(Very) Young Republican Wows Conference

A 13-year old conservative author upstaged Newt Gingrich and Rush Limbaugh at the Conservative Political Action Conference this week. Jonathan Krohn's brief remarks, captured here on video, laid out a definition of conservatism that wowed the VIP audience. 

He said he was inspired to write his book "Define Conservatism" because during the Presidential campaign "too many people who threw the term around who didn't understand what they were talking about (applause). They didn't understand what conservatism was. They didn't understand conservatism as a base of principal. But they understood it as a base of policy."

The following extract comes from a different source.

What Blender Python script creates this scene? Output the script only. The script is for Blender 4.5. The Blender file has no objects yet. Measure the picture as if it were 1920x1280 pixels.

An amusing sideshow? The kid actually may be speaking to the core ideological and political battle that will play out in the U.S. over the next two years. Beleaguered and beaten, the Republican Party is clearly pining to find a new future and new identity. It will come from young leaders like Bobby Jindahl and Tim Pawlenty (governors of Louisiana and Minnesota, respectively), and maybe from the barely pubescent Krohn. But age aside, what really matters is that the Republican Party is not likely to shoot for a centrist middle ground that can win back swing voters. Instead, its new voice is coming from far right ideologues like Limbaugh and this new face Krohn who distance themselves from policy, government and party and make it all about political and social philosophy.

That doesn't leave room for the pragmatists or any sort of unity. It instead points to a potentially tumultuous next two years when very disparate views mark the political landscape, and middle ground is hard to find. That's a lot to read into a 13-year old's two minute speech. But bottom line is that the kid is "on message" for the right. He was not a side show. He stole the show.